▸ Data excerpts
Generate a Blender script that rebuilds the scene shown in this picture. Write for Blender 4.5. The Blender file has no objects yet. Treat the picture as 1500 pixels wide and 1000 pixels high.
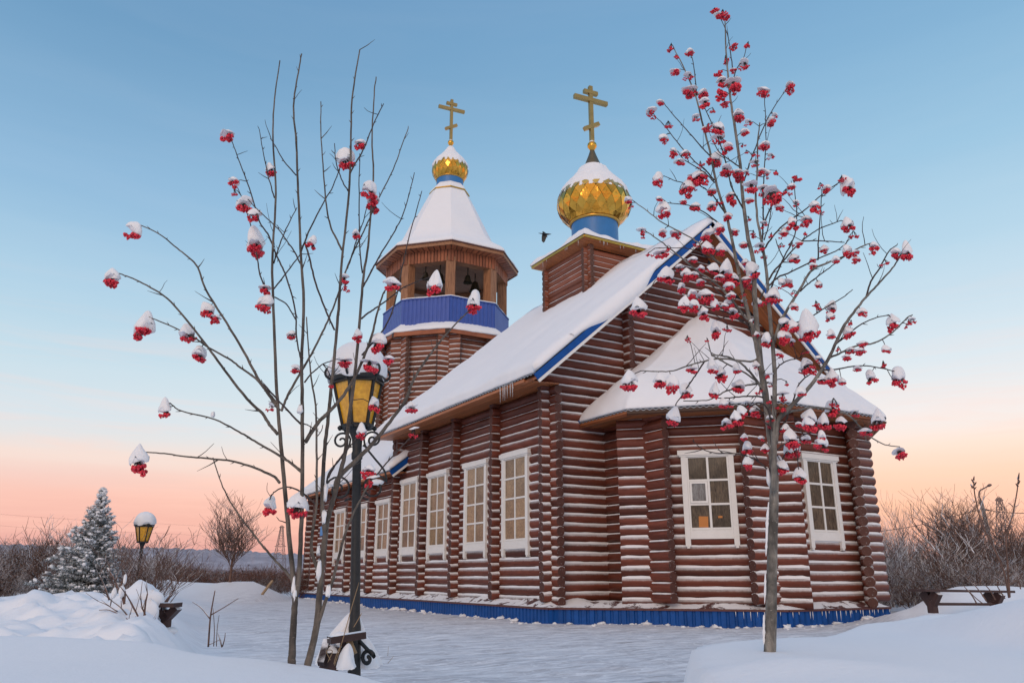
import bpy, math, random
import numpy as np
from mathutils import Vector, Matrix
PI = math.pi
rnd = random.Random(7)
scene = bpy.context.scene
COL = scene.collection

# ------------------------------------------------------------------ camera
F, HOR, VX, EYE = 1167.0, 843.0, 46.0, 1.1
TH = math.atan2(HOR - 500, F)
YAW = math.atan2(750 - VX, math.hypot(F, HOR - 500))
FH = np.array([math.sin(YAW), math.cos(YAW), 0.0])
RT = np.array([math.cos(YAW), -math.sin(YAW), 0.0])
ZZ = np.array([0, 0, 1.0])
FWD = FH * math.cos(TH) + ZZ * math.sin(TH)
UPV = np.cross(RT, FWD)
EYEP = np.array([0, 0, EYE])

def ray(x, y):
    return RT * (x - 750) / F - UPV * (y - 500) / F + FWD

def at_depth(x, y, d):          # point seen at photo position (x, y), d metres ahead along the ground
    r = ray(x, y)
    return EYEP + r * d / float(r @ FH)

def ad(a, d, z=0.0):            # a metres right, d metres ahead of where the photographer stands
    p = RT * a + FH * d
    return np.array([p[0], p[1], z])

def pxm(d):                     # metres per photo pixel at distance d
    return d * 0.96 / F

cam_d = bpy.data.cameras.new('camera')
cam_d.sensor_width = 36
cam_d.lens = 36 * F / 1500
cam_d.clip_start = 0.05
cam_d.clip_end = 20000
cam = bpy.data.objects.new('camera', cam_d)
COL.objects.link(cam)
cam.location = (0, 0, EYE)
cam.rotation_euler = (PI / 2 + TH, 0, -YAW)
scene.camera = cam

# ------------------------------------------------------------------ noise (numpy value noise)
def _h(ix, iy, seed):
    n = (ix.astype(np.int64) * 374761393 + iy.astype(np.int64) * 668265263 + seed * 974711) & 0x7fffffff
    n = ((n ^ (n >> 13)) * 1274126177) & 0x7fffffff
    n = (n ^ (n >> 16)) & 0xffff
    return n / 65535.0

def vnoise(x, y, seed=0):
    x = np.asarray(x, float); y = np.asarray(y, float)
    ix = np.floor(x); iy = np.floor(y)
    fx = x - ix; fy = y - iy
    fx = fx * fx * fx * (fx * (fx * 6 - 15) + 10); fy = fy * fy * fy * (fy * (fy * 6 - 15) + 10)
    a = _h(ix, iy, seed); b = _h(ix + 1, iy, seed); c = _h(ix, iy + 1, seed); d = _h(ix + 1, iy + 1, seed)
    return (a * (1 - fx) + b * fx) * (1 - fy) + (c * (1 - fx) + d * fx) * fy - 0.5

def fbm(x, y, seed=0, o=3):
    s = 0; k = 1.0; f = 1.0
    for i in range(o):
        s = s + k * vnoise(np.asarray(x) * f, np.asarray(y) * f, seed + i * 17); k *= .5; f *= 2.03
    return s

def sst(x, a, b):
    t = np.clip((np.asarray(x, float) - a) / (b - a), 0, 1)
    return t * t * (3 - 2 * t)

# ------------------------------------------------------------------ materials
def _mat(name):
    m = bpy.data.materials.new(name); m.use_nodes = True
    nt = m.node_tree; nt.nodes.clear()
    out = nt.nodes.new('ShaderNodeOutputMaterial'); b = nt.nodes.new('ShaderNodeBsdfPrincipled')
    nt.links.new(b.outputs[0], out.inputs[0])
    return m, nt, b

class N:                          # tiny node helper
    def __init__(s, nt): s.nt = nt
    def link(s, a, b): s.nt.links.new(a, b)
    def val(s, x, inp):
        if hasattr(x, 'is_linked') or hasattr(x, 'links'): s.link(x, inp)
        else:
            try: inp.default_value = x
            except Exception: inp.default_value = (x[0], x[1], x[2], 1)
    def math(s, op, a, b=0.0, c=0.0, clamp=False):
        n = s.nt.nodes.new('ShaderNodeMath'); n.operation = op; n.use_clamp = clamp
        s.val(a, n.inputs[0]); s.val(b, n.inputs[1]); s.val(c, n.inputs[2]); return n.outputs[0]
    def attr(s, name):
        n = s.nt.nodes.new('ShaderNodeAttribute'); n.attribute_name = name; return n
    def noise(s, vec, scale, detail=3, rough=.55, dist=0.0):
        n = s.nt.nodes.new('ShaderNodeTexNoise'); n.inputs['Scale'].default_value = scale
        n.inputs['Detail'].default_value = detail; n.inputs['Roughness'].default_value = rough
        n.inputs['Distortion'].default_value = dist
        if vec is not None: s.link(vec, n.inputs['Vector'])
        return n.outputs[0]
    def mapv(s, vec, scale=(1, 1, 1), rot=(0, 0, 0)):
        n = s.nt.nodes.new('ShaderNodeMapping'); n.inputs['Scale'].default_value = scale
        n.inputs['Rotation'].default_value = rot; s.link(vec, n.inputs['Vector']); return n.outputs[0]
    def ramp(s, fac, stops, interp='LINEAR'):
        n = s.nt.nodes.new('ShaderNodeValToRGB'); e = n.color_ramp.elements; n.color_ramp.interpolation = interp
        while len(e) > 1: e.remove(e[-1])
        for i, (p, c) in enumerate(stops):
            q = e[0] if i == 0 else e.new(p)
            q.position = p; q.color = (*c, 1) if not isinstance(c, float) else (c, c, c, 1)
        s.link(fac, n.inputs[0]); return n.outputs[0]
    def mix(s, f, a, b, blend='MIX'):
        n = s.nt.nodes.new('ShaderNodeMix'); n.data_type = 'RGBA'; n.blend_type = blend
        s.val(f, n.inputs[0]); s.val4(a, n.inputs[6]); s.val4(b, n.inputs[7]); return n.outputs[2]
    def val4(s, x, inp):
        if isinstance(x, tuple): inp.default_value = (*x[:3], 1)
        else: s.link(x, inp)
    def pos(s): return s.nt.nodes.new('ShaderNodeNewGeometry').outputs['Position']
    def obj(s): return s.nt.nodes.new('ShaderNodeTexCoord').outputs['Object']
    def nz(s):
        g = s.nt.nodes.new('ShaderNodeNewGeometry'); x = s.nt.nodes.new('ShaderNodeSeparateXYZ')
        s.link(g.outputs['Normal'], x.inputs[0]); return x.outputs[2]
    def bump(s, h, strength=.3, dist=.02):
        n = s.nt.nodes.new('ShaderNodeBump'); n.inputs['Strength'].default_value = strength
        n.inputs['Distance'].default_value = dist; s.link(h, n.inputs['Height']); return n.outputs[0]

SNOWC = (.86, .87, .89)

def snow_over(k, base, amount, lo, hi, nscale=9.0, namp=.5):
    """settled snow wherever the surface faces up"""
    nz = k.nz()
    n1 = k.noise(k.pos(), nscale, 4, .65)
    n2 = k.noise(k.pos(), nscale * .17, 3, .6)
    nn = k.math('ADD', k.math('SUBTRACT', n1, .5), k.math('MULTIPLY', k.math('SUBTRACT', n2, .5), 1.2))
    v = k.math('ADD', nz, k.math('MULTIPLY', nn, namp))
    mr = k.nt.nodes.new('ShaderNodeMapRange'); mr.interpolation_type = 'SMOOTHSTEP'
    k.link(v, mr.inputs['Value'])
    if amount is not None:
        sh = k.math('MULTIPLY', k.math('SUBTRACT', 1.0, amount), 1.1)
        k.link(k.math('ADD', sh, lo), mr.inputs['From Min']); k.link(k.math('ADD', sh, hi), mr.inputs['From Max'])
    else:
        mr.inputs['From Min'].default_value = lo; mr.inputs['From Max'].default_value = hi
    f = mr.outputs[0]
    return k.mix(f, base, SNOWC), f

def m_log(name, c1, c2, rough=.42, lo=.02, hi=.78):
    m, nt, b = _mat(name); k = N(nt)
    pc = k.attr('pc').outputs['Vector']; tone = k.attr('tone').outputs['Fac']; sn = k.attr('snow').outputs['Fac']
    g = k.noise(k.mapv(pc, (1.3, 9, 5)), 2.2, 5, .6, .4)
    g2 = k.noise(k.mapv(pc, (.5, 2.2, 5)), 1.4, 2)
    col = k.mix(k.ramp(g, [(.3, 0.0), (.72, 1.0)]), c1, c2)
    t = k.math('ADD', k.math('MULTIPLY', tone, .75), k.math('MULTIPLY', g2, .75))
    col = k.mix(1.0, col, k.ramp(t, [(.15, .42), (.9, 1.45)]), 'MULTIPLY')
    ck = k.noise(k.mapv(pc, (.9, 26, 7)), 1.6, 4, .7, .9)
    crack = k.ramp(ck, [(.655, 0.0), (.69, .85)])
    col = k.mix(crack, col, tuple(x * .22 for x in c1))
    kn = k.ramp(k.noise(k.mapv(pc, (3.2, 9, 11)), 1.5, 1), [(.74, 0.0), (.79, .7)])
    col = k.mix(kn, col, tuple(x * .35 for x in c1))
    fz = k.noise(k.pos(), 46, 3, .75)                # hoar frost caught on the grain
    col = k.mix(k.math('MULTIPLY', k.ramp(fz, [(.6, 0.0), (.8, .10)]), sn), col, (.62, .60, .62))
    col, f = snow_over(k, col, sn, lo, hi, 16, .24)
    k.link(col, b.inputs['Base Color'])
    k.link(k.math('ADD', k.math('MULTIPLY', f, .4), rough), b.inputs['Roughness'])
    hh = k.math('ADD', k.math('MULTIPLY', g, .25), f)
    k.link(k.bump(hh, .5, .012), b.inputs['Normal'])
    b.inputs['Specular IOR Level'].default_value = .3
    return m

def m_logend(name, c1, c2):
    m, nt, b = _mat(name); k = N(nt)
    pc = k.attr('pc').outputs['Vector']
    sx = nt.nodes.new('ShaderNodeSeparateXYZ'); k.link(pc, sx.inputs[0])
    rings = k.math('SINE', k.math('ADD', k.math('MULTIPLY', sx.outputs[0], 420.0), k.math('MULTIPLY', k.noise(k.pos(), 14), 6)))
    col = k.mix(k.math('ADD', k.math('MULTIPLY', rings, .3), .4), c1, c2)
    col = k.mix(k.math('MULTIPLY', k.noise(k.pos(), 5, 3), .9), col, tuple(x * .45 for x in c1))
    fr = k.ramp(k.noise(k.pos(), 22, 3), [(.62, 0.0), (.78, .45)])
    col = k.mix(fr, col, (.6, .6, .62))
    k.link(col, b.inputs['Base Color']); b.inputs['Roughness'].default_value = .7
    k.link(k.bump(rings, .15, .004), b.inputs['Normal'])
    return m

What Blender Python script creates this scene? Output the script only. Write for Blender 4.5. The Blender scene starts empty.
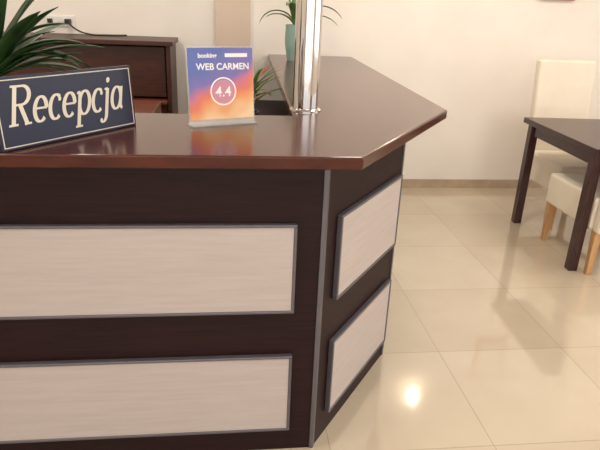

▸ Requirement
Give the lines again word for word, from the start of the records to the line holding "COL = scene.collection", both included, and leave out any picture.

▸ Correct output
Generate a Blender script that rebuilds the scene shown in this picture. Write for Blender 4.5. The Blender file has no objects yet. Treat the picture as 1500 pixels wide and 1000 pixels high.
import bpy, math, random
import numpy as np
from mathutils import Vector, Matrix
PI = math.pi
rnd = random.Random(7)
scene = bpy.context.scene
COL = scene.collection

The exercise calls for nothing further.